Power and cost. The 575 W TGP requires an 1000 W ATX 3.1 PSU minimum (with the right dual 12V-2x6 connectors), and 1200 W is the practical floor for an X3D or 285K pairing with headroom. Case airflow planning is non-trivial; the card runs hot under sustained load and the 3.6-slot footprint constrains motherboard accessory layout.

The 5090's value math also gets thin at 1440p. At 1440p Ultra the card sits well past 240 Hz panel ceiling in MH Wilds and the marginal frame gain over a 5080 doesn't justify the price step. Buyers running 1440p panels get more value from the 5080.

Build context

575 W TGP, dual 12V-2x6 16-pin connectors, an 1000 W ATX 3.1 PSU is the floor and 1200 W is the practical recommendation. The 3.6-slot ASUS TUF cooler fits any full ATX case with three-slot clearance but blocks the bottom PCIe slot on most boards. CPU pairing favors a 9800X3D for gaming-primary builds or a 285K for mixed productivity.

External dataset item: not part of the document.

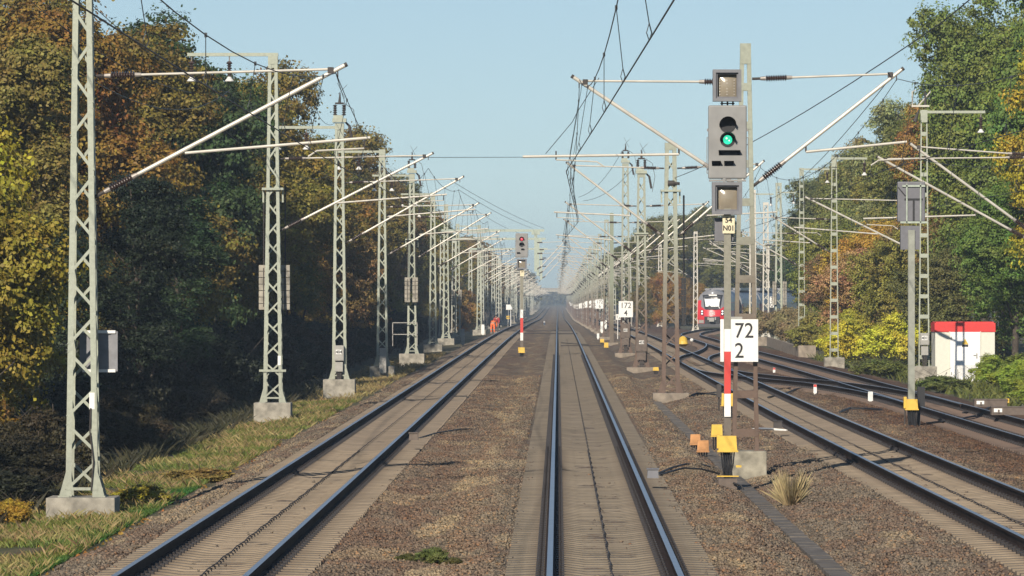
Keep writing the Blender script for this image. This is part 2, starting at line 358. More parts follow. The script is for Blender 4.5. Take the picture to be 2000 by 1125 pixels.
# ------------------------------------------------------------------ ground and ballast
def sheet(name, xs, ys, zf, material, kind='structure'):
    X, Y = np.meshgrid(xs, ys); Z = zf(X, Y)
    v = np.stack([X, Y, Z], -1).reshape(-1, 3); nx, ny = len(xs), len(ys)
    i = np.arange((ny - 1) * (nx - 1)); r, c = i // (nx - 1), i % (nx - 1)
    a = r * nx + c
    f = np.stack([a, a + 1, a + nx + 1, a + nx], 1)
    o = link(name, np_mesh_idx(name, v, f, material)); tag(o, kind=kind)
    o.data.polygons.foreach_set('use_smooth', [True] * len(f)); return o
rng = np.random.default_rng(3)
def wob(X, Y, s, a):
    return a * (np.sin(X * s * 1.7 + 1.3 * np.sin(Y * s * .9)) * np.cos(Y * s * 1.1 + .7 * np.sin(X * s * 1.3)))
BX0, BX1 = -6.75, 13.5
def ground_z(X, Y):
    z = np.interp(X, PRX, PRZ) + gz(Y)
    z = z - 0.05 * ((X > BX0 + .12) & (X < BX1 - .12))
    return z + np.where((X < BX0) | (X > BX1), wob(X, Y, .6, .05) * np.clip(np.minimum(np.abs(X - BX0), np.abs(X - BX1)), 0, 1), 0)
gx = np.unique(np.concatenate([np.linspace(-800, -40, 20), np.linspace(-40, -14, 27), np.linspace(-14, 16, 101), np.linspace(16, 40, 25), np.linspace(40, 800, 20)]))
gy = np.unique(np.concatenate([np.linspace(-60, 50, 12), np.linspace(50, 220, 171), np.linspace(220, 800, 100), np.linspace(800, 5200, 90)]))
sheet('ground', gx, gy, ground_z, M['ground'])
bx = np.linspace(BX0, BX1, 150)
by = np.unique(np.concatenate([np.linspace(10, 55, 20), np.linspace(55, 160, 420), np.linspace(160, 420, 260), np.linspace(420, 2600, 160)]))
def ballast_z(X, Y):
    z = np.interp(X, PRX, PRZ) + gz(Y)
    edge = np.clip(np.minimum(X - BX0, BX1 - X) / .5, 0, 1)
    fr = np.clip((np.min(np.abs(X[..., None] - np.array([-4.33, .66, 6.65, 11.0])), -1) - 1.4) / .45, 0, 1) * np.clip((np.abs(X - 3.5) - .15) / .3, .1, 1)
    z = z + fr * (wob(X + .37 * Y, Y * .6, 1.9, .035) + wob(X * 1.4, Y * .31 + 4, 1.2, .03))
    return z + edge * (wob(X, Y, 1.1, .012) + wob(X + 3, Y, 3.1, .010) + wob(X, Y * 1.3 + 9, 7.3, .008)) - (1 - edge) * .02
sheet('ballast_bed', bx, by, ballast_z, M['ballast'])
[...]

For the matched PSU spread, our best power supplies for the RTX 5090 guide covers the ATX 3.1 stack.

Bottom line

The slate above lines up cleanly by monitor tier: the RX 9060 XT 16GB at 1080p, the RTX 5070 at 1440p sweet spot, the RTX 5070 Ti at 1440p premium or 4K-with-DLSS, the RTX 5080 at 4K Ultra with DLSS Quality, and the RTX 5090 at 4K native Ultra. The single most common error in MH Wilds GPU shopping is undersizing VRAM; the 8 GB versions of the 9060 XT or any 8 GB card from prior generations will run the game but will stutter on texture streaming and weather events. The 16 GB minimum at any tier above entry is a forward-looking call for the rest of the 2026 AAA pipeline.

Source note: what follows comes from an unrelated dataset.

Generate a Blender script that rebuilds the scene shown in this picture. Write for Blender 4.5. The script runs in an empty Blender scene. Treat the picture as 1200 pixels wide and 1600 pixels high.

For buyers cross-shopping by game rather than by tier, the best GPUs for Cyberpunk 2077 and best GPUs for Marvel Rivals guides cover sister AAA and hero-shooter contexts. For the broader GPU decision framework, our how to choose a GPU and monitor pillar covers the decision axes. Live pricing on every card in this slate sits in the best GPU deals tracker.

Frequently asked questions

How much VRAM do I need for Monster Hunter Wilds?

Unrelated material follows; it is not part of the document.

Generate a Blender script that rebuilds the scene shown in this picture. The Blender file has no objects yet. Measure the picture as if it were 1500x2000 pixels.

8 GB is the hard floor at 1080p Medium textures, and the game actively spills past 8 GB in open-world traversal and weather events even at that setting. The practical recommendation is 12 GB minimum at 1080p Ultra (the RTX 5070's buffer), 16 GB at 1440p and 4K with comfortable headroom (the RTX 5070 Ti, RX 9060 XT 16GB, and RTX 5080 all clear this), and 32 GB on the RTX 5090 if you're also doing creator work or VR.

Does Monster Hunter Wilds support DLSS / FSR?

Yes. DLSS 4 (including multi-frame generation) is supported on RTX 40-series and RTX 50-series cards, and FSR 4 is supported on RX 9000-series cards. Both upscalers integrate cleanly with the RE Engine's frame pacing. DLSS 4 Frame Gen 2x is supported on RTX 40-series; Frame Gen 3x and 4x require the Blackwell architecture (RTX 50-series). Upscaling is load-bearing across most of the slate; only the RTX 5090 holds 60 fps native at 4K Ultra without it.

Can the RTX 4070 run MH Wilds at Ultra?

Yes, at 1080p and 1440p with DLSS. The RTX 4070's 12 GB VRAM buffer clears the game's ask at 1440p Ultra with DLSS Quality, landing at roughly 70 to 85 fps depending on scene. Native 1440p Ultra without DLSS sits closer to the high 40s. The card is one tier below the RTX 5070 on raw shader throughput, so the 2026 recommendation for 1440p new buys is the RTX 5070; the RTX 4070 holds up for existing owners.

Why do AMD GPUs perform worse in MH Wilds?

The game's Shader Quality setting hits AMD GPUs harder than NVIDIA on a frame-time basis. Reviewer testing surfaced AMD RX 6000 and RX 7000 series GPUs taking 12 to 20% larger frame-time increases from Shader Quality at high or Ultra versus 6 to 10% on equivalent NVIDIA hardware. RX 9000 series (RDNA 4) closes some of the gap but doesn't fully eliminate it. AMD owners can recover most of the deficit by dropping Shader Quality one tier (high instead of Ultra), which is the practical workaround the game's settings menu makes easy.

Is the RTX 5090 overkill for MH Wilds?

At 1440p, yes. The 5090 sits well past 240 Hz panel ceiling at 1440p Ultra in MH Wilds, and the marginal frame gain over a 5080 doesn't justify the price step. At 4K Ultra native, the 5090 is the only card that clears 60 fps without upscaling, which is where it earns the price tier. The honest read: buy a 5090 for 4K Ultra native, for VR, or for creator workloads. At 1440p, the 5080 is the better value.